Le cas de la minorité albanaise dans les Balkans occidentaux

L’Albanie est un petit pays des Balkans d’un peu plus de 3 millions d’habitants pour presque 29 000 km2. Indépendante de l’Empire Ottoman depuis 1912, son histoire est restée bien particulière dans la région : elle s’est tenue en effet en dehors de l’aventure yougoslave, tant durant l’entre-deux-guerres que du temps de la Fédération yougoslave socialiste du Maréchal Tito.

Par Dr. Olivier Buirette
Publié en Août 2023

Toutefois, l’histoire même de l’Albanie fait qu’elle n’a pas toujours eu cette taille. Par ailleurs, le fait que sa population soit majoritairement musulmane et de langue non slave rend très caractéristique et visible la présence de ses minorités dans les pays de la région.

Pour faire simple, si on remonte aux temps de l’Albanie ottomane, nous avons un pays largement étendu vers le nord et le sud de ses frontières actuelles. Le Kosovo, qui fut une province autonome dans la République serbe du temps de la Yougoslavie, faisait alors partie de l’ensemble albanais. Lors du remodelage éphémère de la région par Hitler en 1941, celui-ci saura s’en souvenir en rattachant le Kosovo à l’Albanie.

Dans l’actualité immédiate, ce sont bien sûr des suites de l’indépendance du Kosovo le 17 février 2008 dont on parle. En effet, la fin de la guerre de dissolution de la Yougoslavie verra l’intervention de l’OTAN contre la Serbie suite aux conséquences de la répression que devait subir ce petit État de la part de la Serbie de Milosevic.

Il faut garder en mémoire que si la population albanaise est majoritaire à plus de 90 % au Kosovo, celui-ci est aussi historiquement chargé de beaucoup de symboles religieux et historiques importants pour la Serbie : monastères orthodoxes historiques, ou encore le lieu de la fameuse bataille de Kosovo Poljé du 15 juin 1389 marquant à la fois la défaite de la Serbie mais surtout la victoire et l’occupation par l’Empire ottoman de la région pour plusieurs siècles.

On le sait, c’est toujours là un des points de tension dans la région, à mettre aux côtés de ceux qui existent encore en Bosnie Herzégovine entre la Republika Srpska (à majorité serbe) et la fédération croato-musulmane née des accords de Dayton de 1995 qui avaient marqué là une des étapes de la guerre de dissolution de la Yougoslavie.

Ces minorités albanaises, en outre, sont aussi concentrées au nord de la Grèce, et plus particulièrement en Macédoine (27 % de la population).
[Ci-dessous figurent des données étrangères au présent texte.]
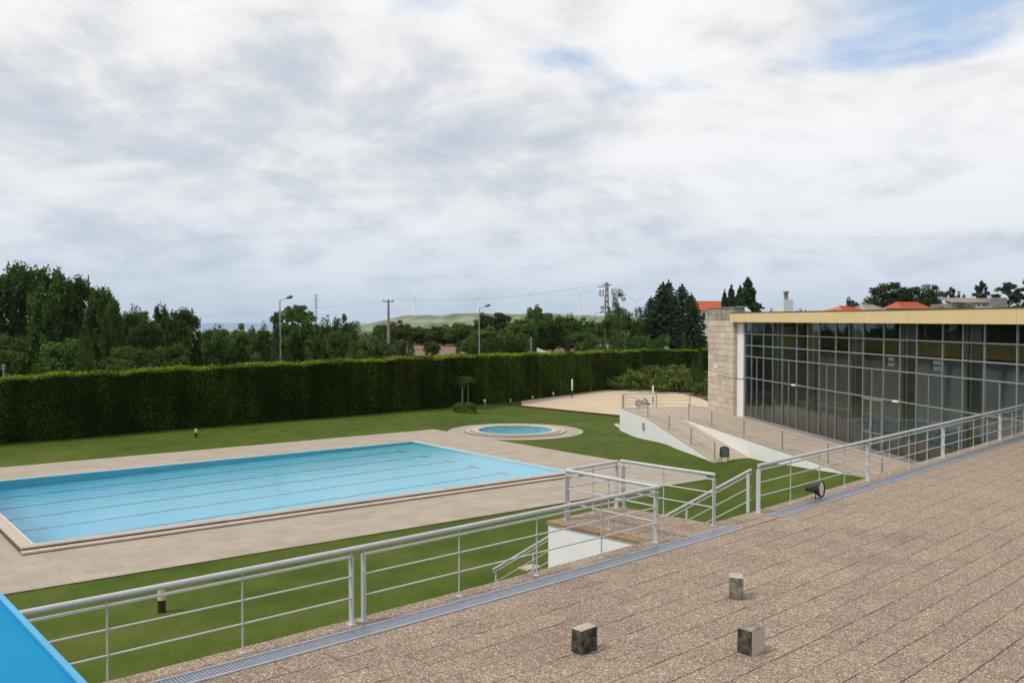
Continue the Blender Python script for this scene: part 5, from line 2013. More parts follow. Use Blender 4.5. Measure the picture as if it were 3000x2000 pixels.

On rappellera au passage qu’elles sont de 5 % au Monténégro, autour de 10 % en Bosnie Herzégovine et seulement de 0,5 % en Croatie et 1 % en Serbie.

Au Kosovo ont régulièrement lieu des points de tensions, et l’arrivée au pouvoir à Pristina, le 22 mars 2021, d’Albin Kurti en tant que premier ministre a ouvert la voie à une période très revendicative de la petite république. Il ne pouvait donc ne pas y avoir de choc avec la Serbie d’Alexandre Vucic, au pouvoir depuis 2017 et leader du Parti radical serbe (SRS).

Certes, la présence internationale de la KFOR est un moyen de calmer les tensions, mais la politique menée à Belgrade ne rassure pas tant le leader serbe oscille en permanence entre l’Union européenne et une Russie vieille alliée historique qui a toujours contesté la reconnaissance en tant qu’État du Kosovo.

On en conclura que comme toujours dans l’Histoire, ce n’est pas à cause d’une minorité que des conflits peuvent éclater ou se raviver, mais par la manière dont cette minorité est exploitée ou manipulée par des dirigeants qui souhaitent s’en servir pour satisfaire leurs projets politiques.

On citera ainsi, en rappel historique, l’utilisation du cas des minorités hongroises issues du Traité de Trianon et qui avait servi toute la politique anti traité de paix de la Hongrie du Régent Horty dans les années 20 et 30 ; de même, celle du cas des minorités allemandes des Sudètes en Tchécoslovaquie et dans le corridor de Dantzig par Hitler est tragiquement célèbre.

L’histoire du XXe siècle est hélas remplie de cas de ce genre, et la terrible guerre qui a déchiré la Yougoslavie pendant 10 ans en est un des derniers exemples dramatiques.

La solution passe sans doute par la voie de la diplomatie et le retour des instances internationales dans le rôle qu’elles doivent jouer dans la région au profit, espérons-le du moins, d’un retour à cette belle idée du « vivre ensemble ».